Ed Dahl looks out to Shuswap Lake during a bird count at the waterfront on Sunday

Ed Dahl looks out to Shuswap Lake during a bird count at the waterfront on Sunday

Keeping track of the birds

Some 30 dedicated birdwatchers set off in all directions Sunday morning on the annual bird count in thick fog

They were around, but seeing them was an issue.

Some 30 dedicated birdwatchers set off in all directions Sunday morning on the annual bird count in thick fog.

Despite conditions, some 70 different species were seen in a 15-mile circle around Salmon Arm.

“We should have had 77 or 78 species,” said Shuswap Naturalist Club president Ed McDonald, who noted the most common birds were Canada Geese, pigeons and starlings. “We had a huge number of Bohemian wax wings, a beautiful bird  whose favourite food is mountain ash berries.”

A colourful winter bird, McDonald had about 300 of them in his backyard a few weeks ago.

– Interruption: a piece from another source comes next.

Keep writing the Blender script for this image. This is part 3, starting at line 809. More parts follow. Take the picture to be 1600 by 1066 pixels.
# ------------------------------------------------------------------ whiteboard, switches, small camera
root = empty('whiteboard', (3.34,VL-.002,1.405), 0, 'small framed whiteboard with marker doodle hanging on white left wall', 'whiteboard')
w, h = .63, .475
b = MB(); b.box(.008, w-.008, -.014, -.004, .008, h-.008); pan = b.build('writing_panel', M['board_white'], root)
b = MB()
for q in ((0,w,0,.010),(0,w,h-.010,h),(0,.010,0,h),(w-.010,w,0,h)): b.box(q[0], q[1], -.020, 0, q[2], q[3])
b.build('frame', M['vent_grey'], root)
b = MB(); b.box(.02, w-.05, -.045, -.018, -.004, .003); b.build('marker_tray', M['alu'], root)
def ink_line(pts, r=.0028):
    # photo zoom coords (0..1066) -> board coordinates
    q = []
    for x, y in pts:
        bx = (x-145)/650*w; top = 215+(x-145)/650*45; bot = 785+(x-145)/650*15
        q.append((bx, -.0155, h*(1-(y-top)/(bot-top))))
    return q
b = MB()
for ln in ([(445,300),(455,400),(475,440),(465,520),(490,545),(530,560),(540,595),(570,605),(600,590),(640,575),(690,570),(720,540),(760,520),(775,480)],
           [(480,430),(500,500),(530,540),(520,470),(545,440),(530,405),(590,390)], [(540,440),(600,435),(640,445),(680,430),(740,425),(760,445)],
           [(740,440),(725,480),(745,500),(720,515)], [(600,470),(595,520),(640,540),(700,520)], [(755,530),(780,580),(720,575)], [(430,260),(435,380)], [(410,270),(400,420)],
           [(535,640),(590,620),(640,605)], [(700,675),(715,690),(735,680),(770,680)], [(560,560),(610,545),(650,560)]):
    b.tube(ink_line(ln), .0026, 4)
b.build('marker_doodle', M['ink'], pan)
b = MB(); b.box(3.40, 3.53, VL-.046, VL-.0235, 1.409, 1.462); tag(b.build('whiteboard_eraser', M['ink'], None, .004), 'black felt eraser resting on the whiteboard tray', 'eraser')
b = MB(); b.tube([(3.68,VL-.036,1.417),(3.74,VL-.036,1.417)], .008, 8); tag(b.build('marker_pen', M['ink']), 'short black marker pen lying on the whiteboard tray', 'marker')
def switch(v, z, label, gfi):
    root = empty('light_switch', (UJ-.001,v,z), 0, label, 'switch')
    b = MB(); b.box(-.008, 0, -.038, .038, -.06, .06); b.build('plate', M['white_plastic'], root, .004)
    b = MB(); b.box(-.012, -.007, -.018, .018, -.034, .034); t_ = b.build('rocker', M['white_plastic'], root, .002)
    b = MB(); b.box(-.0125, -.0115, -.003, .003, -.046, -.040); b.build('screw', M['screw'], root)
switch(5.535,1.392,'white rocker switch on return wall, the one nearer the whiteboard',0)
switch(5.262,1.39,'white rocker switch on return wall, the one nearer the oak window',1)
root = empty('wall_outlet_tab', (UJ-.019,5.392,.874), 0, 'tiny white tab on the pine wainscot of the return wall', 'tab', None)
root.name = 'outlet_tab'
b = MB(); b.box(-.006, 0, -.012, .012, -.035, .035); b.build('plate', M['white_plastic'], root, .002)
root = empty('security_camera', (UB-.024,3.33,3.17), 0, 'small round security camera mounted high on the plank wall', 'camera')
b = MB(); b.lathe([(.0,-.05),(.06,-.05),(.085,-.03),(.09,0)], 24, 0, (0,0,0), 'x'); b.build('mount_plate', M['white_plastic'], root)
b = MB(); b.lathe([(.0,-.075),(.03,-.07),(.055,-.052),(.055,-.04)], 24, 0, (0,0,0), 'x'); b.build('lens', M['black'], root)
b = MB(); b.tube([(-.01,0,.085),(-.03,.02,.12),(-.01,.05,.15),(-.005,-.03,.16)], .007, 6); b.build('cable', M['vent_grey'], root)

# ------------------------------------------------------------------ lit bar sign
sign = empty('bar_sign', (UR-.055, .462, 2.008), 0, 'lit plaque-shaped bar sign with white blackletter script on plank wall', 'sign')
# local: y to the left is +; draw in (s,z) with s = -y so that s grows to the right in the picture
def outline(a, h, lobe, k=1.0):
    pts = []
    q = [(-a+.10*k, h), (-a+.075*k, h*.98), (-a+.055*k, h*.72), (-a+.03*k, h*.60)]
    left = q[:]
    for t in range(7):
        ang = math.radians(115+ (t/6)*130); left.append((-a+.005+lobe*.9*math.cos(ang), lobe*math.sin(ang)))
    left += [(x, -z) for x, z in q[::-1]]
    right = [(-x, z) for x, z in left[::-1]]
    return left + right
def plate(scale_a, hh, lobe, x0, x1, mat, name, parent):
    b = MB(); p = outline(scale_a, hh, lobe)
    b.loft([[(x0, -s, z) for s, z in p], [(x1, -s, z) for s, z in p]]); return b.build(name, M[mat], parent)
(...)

They stripped his mountain ash tree of its berries and moved on.

The most sought-after bird is the American dipper, one of the few songbirds that actually sing in winter.

“They hang around the rivers and go underwater to find whatever they can to eat, then hop up on a rock and dip,” McDonald says. “They have a thing like Saran Wrap that comes over their eyes so they don’t get their eyes wet.”

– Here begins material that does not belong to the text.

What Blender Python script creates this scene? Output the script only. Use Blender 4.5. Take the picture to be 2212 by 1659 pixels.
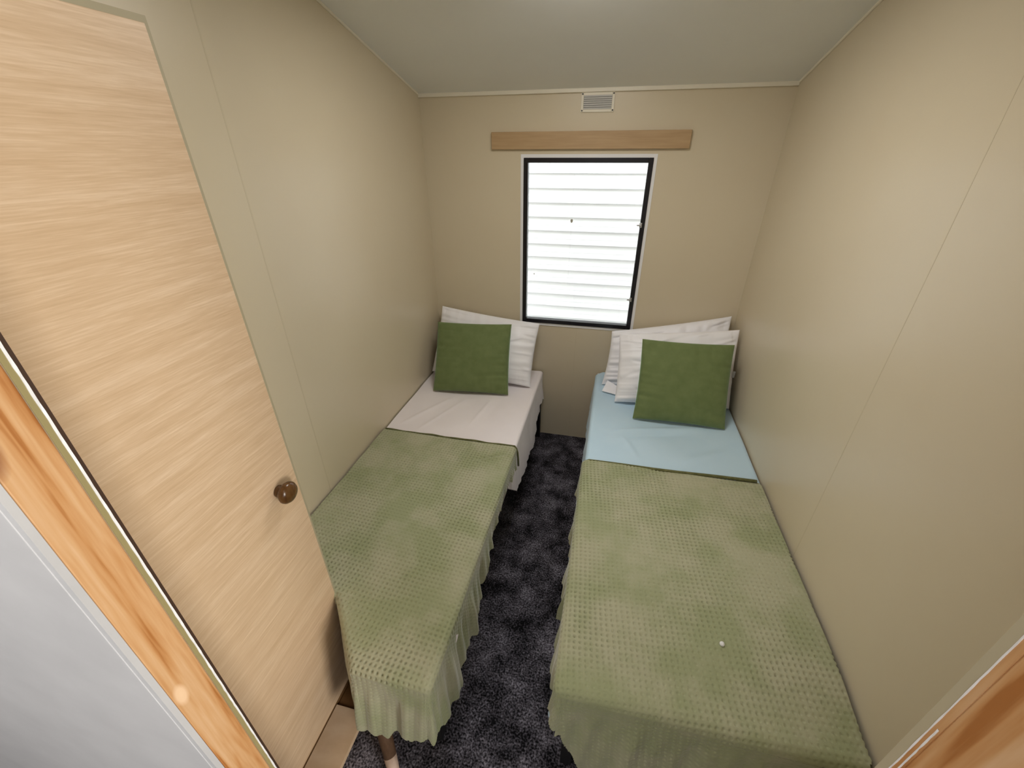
import bpy, bmesh, math, random
import numpy as np
from mathutils import Vector, Matrix

for o in list(bpy.data.objects):
    bpy.data.objects.remove(o)
S = bpy.context.scene
COL = S.collection
R = math.radians

# ------------------------------------------------------------------ camera
CAM_H = 1.749
YAW, PITCH, ROLL, FPX = R(13.005), R(29.14), R(-0.27), 905.19
fwd = Vector((-math.sin(YAW) * math.cos(PITCH), math.cos(YAW) * math.cos(PITCH), -math.sin(PITCH)))
rgt = Vector((math.cos(YAW), math.sin(YAW), 0))
upv = rgt.cross(fwd)
rgt2 = rgt * math.cos(ROLL) + upv * math.sin(ROLL)
upv2 = -rgt * math.sin(ROLL) + upv * math.cos(ROLL)
cam = bpy.data.cameras.new('camera')
cam.sensor_width = 36.0
cam.lens = FPX / 2212.0 * 36.0
cam.clip_start = 0.02
cam_o = bpy.data.objects.new('camera', cam)
COL.objects.link(cam_o)
M = Matrix((rgt2, upv2, -fwd)).transposed().to_4x4()
M.translation = Vector((0, 0, CAM_H))
cam_o.matrix_world = M
S.camera = cam_o

# ------------------------------------------------------------------ world, lights, exposure
W = bpy.data.worlds.new('overcast_sky')
S.world = W
W.use_nodes = True
bgn = W.node_tree.nodes['Background']
bgn.inputs['Color'].default_value = (0.86, 0.94, 1.0, 1)
bgn.inputs['Strength'].default_value = 3.6

def area(name, loc, target, sx, sy, power, colr):
    l = bpy.data.lights.new(name, 'AREA')
    l.shape = 'RECTANGLE'
    l.size, l.size_y, l.energy, l.color = sx, sy, power, colr
    o = bpy.data.objects.new(name, l)
    COL.objects.link(o)
    o.location = loc
    d = Vector(target) - Vector(loc)
    o.rotation_euler = d.to_track_quat('-Z', 'Y').to_euler()
    return o

sun = bpy.data.lights.new('sun', 'SUN')
sun.energy, sun.angle, sun.color = 0.15, R(20), (1.0, 0.96, 0.90)
sun_o = bpy.data.objects.new('sun', sun)
COL.objects.link(sun_o)
sun_o.rotation_euler = Vector((0.25, 0.42, -0.85)).to_track_quat('-Z', 'Y').to_euler()

# unseen soft lamps added as fill: behind the viewer, overhead, down the hallway
area('hallway_rear_fill', (-0.75, -1.44, 2.2), (0.25, 0.2, 1.2), 1.2, 0.5, 9.0, (1.0, 0.97, 0.94))  # added fill in front of the solid back wall, no window there
area('room_overhead_fill', (-0.16, 1.45, 2.2), (-0.16, 1.45, 0), 0.40, 0.40, 3.8, (1.0, 0.965, 0.92))  # added fill under the ceiling, without any lamp fitting
area('hallway_end_fill', (2.15, -0.75, 1.5), (-0.6, 0.2, 1.2), 1.1, 1.2, 40, (1.0, 0.95, 0.87))  # added soft light from the right, reaching wardrobe door and left jamb

S.view_settings.view_transform = 'Standard'
S.view_settings.look = 'None'
S.view_settings.gamma = 1.0
S.view_settings.use_curve_mapping = False
S.view_settings.exposure = 1.36

# ------------------------------------------------------------------ materials
def mat(name, base, rough=0.6, metal=0.0, sheen=0.0, spec=0.5):
    m = bpy.data.materials.new(name)
    m.use_nodes = True
    b = m.node_tree.nodes['Principled BSDF']
    b.inputs['Base Color'].default_value = (*base, 1)
    b.inputs['Roughness'].default_value = rough
    b.inputs['Metallic'].default_value = metal
    b.inputs['Specular IOR Level'].default_value = spec
    if sheen:
        b.inputs['Sheen Weight'].default_value = sheen
        b.inputs['Sheen Roughness'].default_value = 0.4
    return m

def nn(m, typ, **kw):
    n = m.node_tree.nodes.new(typ)
    for k, v in kw.items():
        if k.startswith('in_'):
            n.inputs[k[3:].replace('_', ' ')].default_value = v
        else:
            setattr(n, k, v)
    return n

def lk(m, a, ao, b, bi):
    m.node_tree.links.new(a.outputs[ao], b.inputs[bi])

def ramp(m, stops):
    n = nn(m, 'ShaderNodeValToRGB')
    e = n.color_ramp.elements
    while len(e) < len(stops):
        e.new(0.5)
    for el, (p, c) in zip(e, stops):
        el.position = p
        el.color = (*c, 1) if len(c) == 3 else c
    return n

def noise_mat(name, stops, scale, rough, detail=4, stretch=(1, 1, 1), bump=0.0, bump_scale=None,
              bdist=0.002, sheen=0.0, distortion=0.0, spec=0.5, nrough=0.55):
    m = mat(name, stops[0][1], rough, sheen=sheen, spec=spec)
    b = m.node_tree.nodes['Principled BSDF']
    tc = nn(m, 'ShaderNodeTexCoord')
    mp = nn(m, 'ShaderNodeMapping')
    mp.inputs['Scale'].default_value = stretch
    lk(m, tc, 'Object', mp, 'Vector')
    nz = nn(m, 'ShaderNodeTexNoise', in_Scale=scale, in_Detail=detail, in_Distortion=distortion, in_Roughness=nrough)
    lk(m, mp, 'Vector', nz, 'Vector')
    rp = ramp(m, stops)
    lk(m, nz, 'Fac', rp, 'Fac')
    lk(m, rp, 'Color', b, 'Base Color')
    if bump:
        n2 = nn(m, 'ShaderNodeTexNoise', in_Scale=bump_scale or scale, in_Detail=3)
        lk(m, mp, 'Vector', n2, 'Vector')
        bp = nn(m, 'ShaderNodeBump', in_Strength=bump, in_Distance=bdist)
        lk(m, n2, 'Fac', bp, 'Height')
        lk(m, bp, 'Normal', b, 'Normal')
    return m

WALLC = (0.76, 0.68, 0.52)
m_wall = noise_mat('cream_wallboard', [(0.35, (0.665, 0.578, 0.42)), (0.65, (0.675, 0.592, 0.435))], 3, 0.33, bump=0.06, bump_scale=420, bdist=0.001)
m_seam = mat('cream_joint_strip', (0.64, 0.56, 0.40), 0.4)
m_ceil = noise_mat('white_ceiling_board', [(0.3, (0.84, 0.85, 0.82)), (0.7, (0.86, 0.87, 0.84))], 4, 0.55, bump=0.05, bump_scale=300, bdist=0.001)
m_cove = mat('cream_ceiling_bead', (0.82, 0.77, 0.64), 0.4)
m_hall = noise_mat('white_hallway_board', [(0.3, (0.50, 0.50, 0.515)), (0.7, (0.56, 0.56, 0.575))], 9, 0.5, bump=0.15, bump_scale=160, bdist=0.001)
m_black = mat('black_window_rubber', (0.006, 0.005, 0.009), 0.28)
m_white = mat('white_plastic', (0.86, 0.86, 0.88), 0.35)
m_metal = mat('brushed_metal', (0.55, 0.55, 0.56), 0.35, metal=1.0)
m_dark = mat('dark_steel', (0.012, 0.012, 0.013), 0.5)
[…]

He says one of the strangest thing seen was a mountain blue bird out towards Grindrod.

“The lighting wasn’t very good and the last thing they thought they’d see was a male mountain blue bird,” he says.

In charge of the numbers, naturalist Ted Hillary said 16 species of waterfowl were counted this year – most of them in the Salmon Arm Bay.

“We had 33 red-tail hawks in the 15-mile circle,” he said, noting the circle was drawn when Imperial measure was still used.

Thirty-two bald eagles were counted and 56 California quail.

“We’re just starting to see lots of them because the climate is getting drier and there’s not as much snow in the winter,” Hilary says. “They’ve been in the Okanagan all over the place.”

It may seem that a lot of pigeons like to call the area home, but Hillary says their numbers are actually declining.

“We’ve had up to 1,000, but over the years they’ve gradually been going down, possibly because there are fewer farms with grain in the area.”

But the population is growing for another bird in the same family – the Eurasian collared dove that just began coming to the area in the last few years.

“They’ve been in North America only since 1985. They started in Florida and they’ve colonized the continent so quickly,” said Hillary, noting 100 were counted in the area on Sunday. “They nest in evergreen trees starting in February and while they only have a couple in each nest, they nest up to four times a year. And the young start nesting in a year.”

Hillary says only three pygmy owls were spotted, but they are hard to see and hard to hear and the foggy conditions didn’t help.

There were 78 trumpeter swans counted in Salmon Arm Bay and another 49 along the Shuswap river near Grindrod.

Other fowl residents of the bay area included 750 Canada Geese, 325 mallards and one western grebe near Sandy Point.